Like much of the capitalist-owned press, this book sees the general election, with the big landslide for Labour, as potentially offering British capitalism some much-needed stability after the era of Johnson, Liz Truss and Rishi Sunak. She laments that people described Starmer’s victory as shallow, despite the fact that his vote share was lower than Corbyn’s 40% in 2017, and that this election saw a historically low vote share received for the main two parties.

In her view the election was a “strategic coup” and her analysis is removed from the very real and growing anger at falling living standards, which at this stage has no mass political working-class expression. A deep-rooted anger has been growing, particularly during the last 17 years of economic crisis, as people’s expectations for the future fall further behind their realities.

The situation today is very different from Tony Blair’s first few years in office. At some points Blair had a 70% approval rating. That same period was marked by historically low but consistent economic growth, in the aftermath of the collapse of the Soviet Union and increasing globalisation.

But compare that to the situation the Labour government faces today. Just weeks into the new administration, despite the huge relief of finally getting rid of the Tories, Starmer was seen to be doing “very or fairly well” by just 34% of people. By February this year, 56% of people said they were disappointed in Labour’s performance, and just 18% said they were pleased. Already there has been the rebellion on the two-child benefit cap, and an even bigger revolt against cuts to disability benefits brewing.

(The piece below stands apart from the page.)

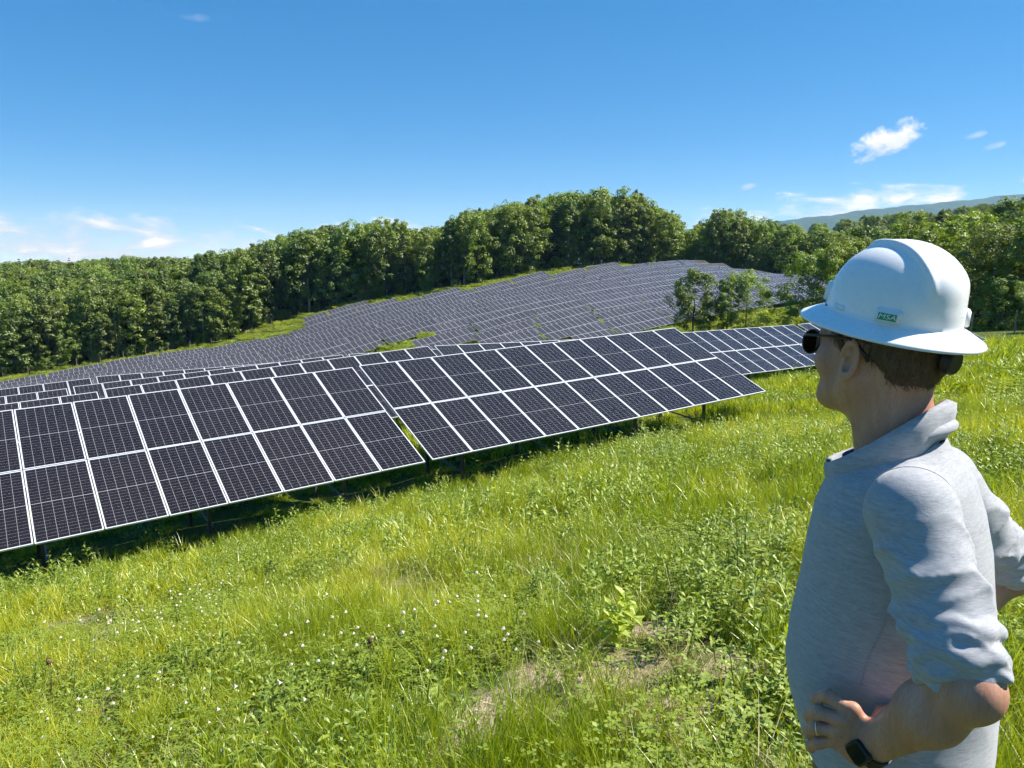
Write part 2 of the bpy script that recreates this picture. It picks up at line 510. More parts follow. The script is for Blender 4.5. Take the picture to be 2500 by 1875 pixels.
def build_ground():
    nr, na = 230, 360
    rr = np.concatenate([[0.], .25 * (9500. / .25) ** (np.arange(nr) / (nr - 1.))])
    a = np.linspace(0, 2 * np.pi, na, endpoint=False)
    X = (rr[1:, None] * np.sin(a)).ravel(); Y = (rr[1:, None] * np.cos(a)).ravel()
    X = np.r_[0., X]; Y = np.r_[0., Y]
    Z = ground_z(X, Y)
    i = np.arange(nr - 1)[:, None] * na + 1
    k = np.arange(na)[None]; k2 = (k + 1) % na
    Q = np.stack([i + k, i + na + k, i + na + k2, i + k2], -1).reshape(-1, 4)[:, ::-1]
    T = np.stack([np.zeros(na, int), 1 + np.arange(na), 1 + (np.arange(na) + 1) % na], -1)[:, ::-1]
    me = mesh_np('ground', np.c_[X, Y, Z], [Q, T], [M_GROUND], True)
    ob('ground', me, kind='structure')
build_ground()

def build_hills():
    m, t, p = pmat('wooded_ridge', (.035, .07, .025), .95, spec=.05)
    t.links.new(ramp(t, noise(t, .012, 6., .7), [(.35, (.020, .042, .016)), (.65, (.055, .095, .030))]), p.inputs['Base Color'])
    xs = np.linspace(-2500, 6800, 300)
    prof = np.array([(-2500, -140), (-500, -110), (300, -20), (900, 120), (1547, 212), (1900, 240), (2200, 258), (2387, 282), (2590, 318), (2760, 335), (2924, 362), (3220, 395), (3450, 405), (3700, 440), (4035, 478), (4330, 500), (4627, 520), (5200, 545), (6800, 520)])
    top = np.interp(xs, prof[:, 0], prof[:, 1])
    top += 7 * np.sin(xs / 170.) + 5 * np.sin(xs / 61. + 1) + 3 * np.sin(xs / 23.)
    rows = []
    nb = 24
    for j in range(nb + 1):
        s_ = j / nb
        y = 5000 + 2250 * s_ - 150 * np.sin(xs / 900. + 2 * s_)
        q = math.sin(math.pi * min(1, s_ * 1.25) / 2) if s_ < .8 else 1 - (s_ - .8) * 1.5
        hgt = -150 + (top + 150) * q + 12 * np.sin(xs / 260. + 5 * s_) * np.sin(7 * s_ + xs / 480.) * (1 - s_)
        rows.append(np.c_[xs, y, hgt])
    V = np.concatenate(rows)
    n = len(xs)
    i = np.arange(nb)[:, None] * n + np.arange(n - 1)[None]
    Q = np.stack([i, i + 1, i + n + 1, i + n], -1).reshape(-1, 4)
    ob('hills', mesh_np('hills', V, Q, [m], True), kind='structure')
build_hills()

# ------------------------------------------------------------------ solar tables
MW, ML, GAP = 1.134, 2.278, .02
PW, PL = MW + GAP, ML + GAP
TILT = R(23.2)
def laminate_mesh():
    w, l, th = MW / 2 - .012, ML / 2 - .012, .006
    V = [(-w, -l, 0), (w, -l, 0), (w, l, 0), (-w, l, 0), (-w, -l, -th), (w, -l, -th), (w, l, -th), (-w, l, -th)]
    Fq = [(0, 1, 2, 3), (7, 6, 5, 4), (0, 4, 5, 1), (1, 5, 6, 2), (2, 6, 7, 3), (3, 7, 4, 0)]
    uv = [(0, 0), (1, 0), (1, 1), (0, 1)] + [(.001, .001)] * 20
    return mesh_np('solar_module', V, np.array(Fq), [M_CELL], uv=uv)
def frame_mesh():
    w, l, b, h, top = MW / 2, ML / 2, .024, .036, .003
    V, Fq = [], []
    o = [(-w, -l), (w, -l), (w, l), (-w, l)]
    i = [(-w + b, -l + b), (w - b, -l + b), (w - b, l - b), (-w + b, l - b)]
    for z in (top, top - h):
        V += [(x, y, z) for x, y in o] + [(x, y, z) for x, y in i]
    for k in range(4):
        k2 = (k + 1) % 4
        Fq += [(k, k2, 4 + k2, 4 + k), (8 + k2, 8 + k, 12 + k, 12 + k2), (k2, k, 8 + k, 8 + k2), (4 + k, 4 + k2, 12 + k2, 12 + k)]
    return mesh_np('frame', V, np.array(Fq), [M_ALU])
def far_module_mesh():
    w, l, b, h = MW / 2, ML / 2, .021, .036
    V = [(-w, -l, 0), (w, -l, 0), (w, l, 0), (-w, l, 0), (-w + b, -l + b, 0), (w - b, -l + b, 0), (w - b, l - b, 0), (-w + b, l - b, 0),
         (-w, -l, -h), (w, -l, -h), (w, l, -h), (-w, l, -h)]
    Fq = [(4, 5, 6, 7)] + [(k, (k + 1) % 4, 4 + (k + 1) % 4, 4 + k) for k in range(4)] + [((k + 1) % 4, k, 8 + k, 8 + (k + 1) % 4) for k in range(4)] + [(11, 10, 9, 8)]
    uv = [(.03, .015), (.97, .015), (.97, .985), (.03, .985)] + [(0, 0)] * 36
    return mesh_np('solar_module_plain', V, np.array(Fq), [M_CELL_FAR, M_ALU_FAR], mi=[0] + [1] * 9, uv=uv)
ME_LAM, ME_FRM, ME_FAR = laminate_mesh(), frame_mesh(), far_module_mesh()
_b = MB(); _b.box(Matrix.Translation((0, 0, .5)), .07, .10, 1.); ME_POST = _b.mesh('post', M_STEEL)
_b = MB(); _b.box(Matrix(), 1., .06, .09); ME_PURLIN = _b.mesh('purlin', M_STEEL)
_b = MB(); _b.box(Matrix(), .07, 1., .10); ME_RAFTER = _b.mesh('rafter', M_STEEL)
_b = MB(); _b.tube([(0, 0, 0), (0, 1, 0)], [.028, .028], 8); ME_BRACE = _b.mesh('brace', M_STEEL)

def solar_table(e_top, n_top, z_top, incl, count, label, group, near):
    """e_top,n_top,z_top: upper west corner; incl: rise along the row (radians)"""
    r = Vector(E_) * math.cos(incl) + Vector((0, 0, math.sin(incl)))
    u = Vector(N_) * math.cos(TILT) + Vector((0, 0, math.sin(TILT)))
    u = (u - r * u.dot(r)).normalized()
    nn = r.cross(u)
    p0 = en(e_top, n_top, z_top)
    W = count * PW - GAP
    mid = p0 + r * (W / 2) - u * PL
    g = gz(mid.x, mid.y)
    root = ob('solar_table', None, loc=(mid.x, mid.y, g), label=label, cat='solar table', group=group)
    root.empty_display_size = .5
    org = Vector((mid.x, mid.y, g))
    Rm = Matrix((r, u, nn)).transposed().to_4x4()
    for j in range(2):
        for i in range(count):
            c = p0 + r * (i * PW + MW / 2) - u * (j * PL + ML / 2) - org
            jit = Matrix.Rotation(random.gauss(0, .0022), 4, 'X') @ Matrix.Rotation(random.gauss(0, .0022), 4, 'Y')
            M = Matrix.Translation(c) @ Rm @ jit
            mo = ob('solar_module', ME_LAM if near else ME_FAR, root, mat=M)
            if near:
                ob('frame', ME_FRM, mo)
    nb = 4 if near else 3
    if near:
        for s_ in (.42, 1.75, 2.85, 4.15):
            c = p0 + r * (W / 2) - u * s_ - nn * .085 - org
            ob('purlin', ME_PURLIN, root, mat=Matrix.Translation(c) @ Rm @ Matrix.Scale(W - .1, 4, (1, 0, 0)))
    for b in range(nb):
        x = W * (b + .5) / nb
        if near:
            c = p0 + r * x - u * 2.3 - nn * .18 - org
            ob('rafter', ME_RAFTER, root, mat=Matrix.Translation(c) @ Rm @ Matrix.Scale(3.9, 4, (0, 1, 0)))
        feet = []
        for s_ in ((1.15, 3.3) if near else (2.3,)):
            q = p0 + r * x - u * s_ - nn * .2
            zf = gz(q.x, q.y) - .12
            ob('post', ME_POST, root, mat=Matrix.Translation((q.x - org.x, q.y - org.y, zf - org.z)) @ Matrix.Rotation(AZ, 4, 'Z') @ Matrix.Scale(q.z - zf, 4, (0, 0, 1)))
            feet.append((q, zf))
        if near:
            a = Vector((feet[1][0].x, feet[1][0].y, feet[1][1] + .40)) - org
            c = Vector((feet[0][0].x, feet[0][0].y, feet[0][1] + .75)) - org
            d = c - a
            ob('brace', ME_BRACE, root, mat=Matrix.Translation(a + Vector(E_) * .08) @ d.to_track_quat('Y', 'Z').to_matrix().to_4x4() @ Matrix.Scale(d.length, 4, (0, 1, 0)))
    return root

NG = 'tables of dark solar modules in the near rows'
W11 = 11 * PW
def left_of(e, z, inc, n=11):      # upper west corner from the upper east corner
    return e - n * PW * math.cos(inc), z - n * PW * math.sin(inc), inc
near_tables = [
 # east, north, z, incl deg, count, label
 (8.35, 19.94, -3.13, 1.75, 11, 'solar table in the nearest row, right of the narrow gap'),
 (*left_of(8.17, -3.16, R(1.96))[:1], 19.95, left_of(8.17, -3.16, R(1.96))[1], 1.96, 11, 'largest solar table, cut by the left edge, nearest row'),
 (2.81, 29.21, -4.63, 2.92, 11, 'solar table directly behind the nearest left table, only its top strip showing'),
 (15.82, 29.25, -4.00, -1.66, 11, 'solar table mostly hidden behind the right table of the nearest row'),
 (*left_of(41.46, -4.40, R(-.46))[:1], 29.15, left_of(41.46, -4.40, R(-.46))[1], -.46, 11, 'bluish solar table beside the man\'s sunglasses, in the second row'),
 (41.86, 29.15, -4.40, .55, 14, 'solar table behind the white hard hat, its right corner showing past the brim'),
 (*left_of(2.62, -4.72, R(2.82))[:1], 29.4, left_of(2.62, -4.72, R(2.82))[1], 2.82, 11, 'second-row solar table at the left edge, two module tops showing'),
 (2.48, 38.42, -5.84, 2.2, 11, 'third-row solar table behind the near rows, long thin top strip'),
 (*left_of(2.25, -5.93, R(2.5))[:1], 38.6, left_of(2.25, -5.93, R(2.5))[1], 2.5, 11, 'third-row solar table at the left edge of the photo'),
 (15.5, 38.42, -5.35, -1.3, 11, 'third-row solar table with only a sliver of frame over the second row'),
 (4.25, 47.75, -6.8, -.16, 11, 'fourth-row solar table right of a small gap, fading behind the third row'),
 (*left_of(4.0, -6.93, R(2.84))[:1], 48.2, left_of(4.0, -6.93, R(2.84))[1], 2.84, 11, 'fourth-row solar table at the left edge of the photo'),
]
for (e, n, z, inc, cnt, lab) in near_tables:
    solar_table(e, n, z, R(inc), cnt, lab, NG, True)

ORD = ['first', 'second', 'third', 'fourth', 'fifth', 'sixth', 'seventh', 'eighth', 'ninth', 'tenth', 'eleventh', 'twelfth', 'thirteenth', 'fourteenth', 'fifteenth', 'sixteenth', 'seventeenth', 'eighteenth']
def far_array():
    rows = {22: [(-9, 48.1)], 21: [(-9, 56), (72.9, 93.2)], 20: [(-9, 58.5), (69.8, 98.6)], 19: [(-9, 114.8)], 18: [(-9, 139.8)], 17: [(0, 160.6)],
            16: [(10, 190.8)], 15: [(20, 188.9)], 14: [(30, 204.)], 13: [(40, 181.)], 12: [(69.3, 196)], 11: [(61, 192)], 10: [(66, 186)], 9: [(68, 180)], 8: [(74, 174)]}
    # what the near rows hide: a table is left out only if every corner lies below their top edges
    hx = [-400, 0, 220, 450, 600, 850, 1043, 1300, 1645, 1900, 2400]
    hy = [1000, 950, 930, 905, 894, 868, 847, 838, 806, 800, 800]
    ks = sorted(rows, reverse=True)
    for ri, k in enumerate(ks):
        n = 19.95 + 9.3 * k
        made = []
        for (e0, e1) in rows[k]:
            L = e1 - e0
            nt = max(1, round(L / (W11 + .42)))
            # right end fixed, tables of eleven, the westmost shorter or longer
            e = e1
            while e > e0 + 2.0:
                cnt = 11 if e - e0 >= W11 else max(2, int((e - e0) / PW))
                a = e - cnt * PW
                made.append((a, cnt))
                e = a - .42
        made.sort()
        keep = []
        for a, cnt in made:
            ec = np.array([a, a + cnt * PW])
            top = [np.array(en(q, n)) for q in ec]
            gm = [float(ground_z(*(np.array(en(q, n - 2.1))[:2]), rough=False)) for q in ec]
            zt = [q + 2.62 for q in gm]
            vis = False
            for P, z in zip(top, zt):
                x, y, _ = cam_px(np.array([P[0], P[1], z]))
                if -250 < x < 2010 and y < np.interp(x, hx, hy) + 14:
                    vis = True
            if vis:
                keep.append((a, cnt, zt))
        for i, (a, cnt, zt) in enumerate(keep):
            inc = math.atan2(zt[1] - zt[0], cnt * PW)
            rn = 'back row' if ri == 0 else ORD[ri] + ' row from the back'
            lab = f'far hillside solar table, {ORD[i]} from the left in the {rn}'
            solar_table(a, n, zt[0] + random.uniform(-.06, .06), inc, cnt, lab, 'solar tables in rows on the far hillside', False)
far_array()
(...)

Despite Starmer’s majority, it is also the parliament with the biggest potential block of independent MPs, as a result of the anger at Starmer’s stance on the war on Gaza and suspensions from the Labour Party.

Asthana’s book fails to predict this at all, whereas the Socialist Party has pointed out that any incoming Starmer government would quickly come up against growing anger and his already shallow support could turn into movements against his policies and government.

Even when Asthana says it was an efficient result, getting a spread of support from across the country, there is no understanding that during this election millions of working-class people voted against the Tories rather than in support of Starmer’s policies and that the same people could be mobilised against this government in the next period.

Already there have been many resignations from Labour at council level. In Broxtowe, for example, 20 councillors, alongside 100 members of the local Labour Party, have formed an independent group. The Sheriff of Nottingham was forced out after voting against the council’s austerity budget. In Dudley the Labour group leader resigned in protest at the government’s welfare attacks, after 41 years as a Labour Party member.

What the book does cover is the organised opposition to Corbyn’s leadership which took place within the Labour Party itself. Corbyn’s popularity meant they felt unable to defeat him simply though an internal coup after the 2017 election, but plans were put in motion to regain the leadership. Early chapters of the book give an insight into how that was planned, funding was fought for, and then the campaign built amongst MPs, including attempts to undermine The Canary website, which was seen as a source of news for Corbyn supporters. The campaign went as far as trawling though Facebook posts to report comments that could be seen as antisemitic, the idea being to undermine the online organising of Corbyn supporting groups, whether or not the posts were antisemitic or not.

At the same time, the book covers the huge wave of support for Corbyn’s manifesto. Today, many people faced with a Starmer government presiding over big attacks on the benefits system, increasing funding for military budgets and rising student fees, can remember when the leadership stood in opposition to all of these. It was this, rather than clever slogans, which posed the possibility of building an independent political alternative to Starmer’s Labour which has been regained as a reliable tool for capitalism.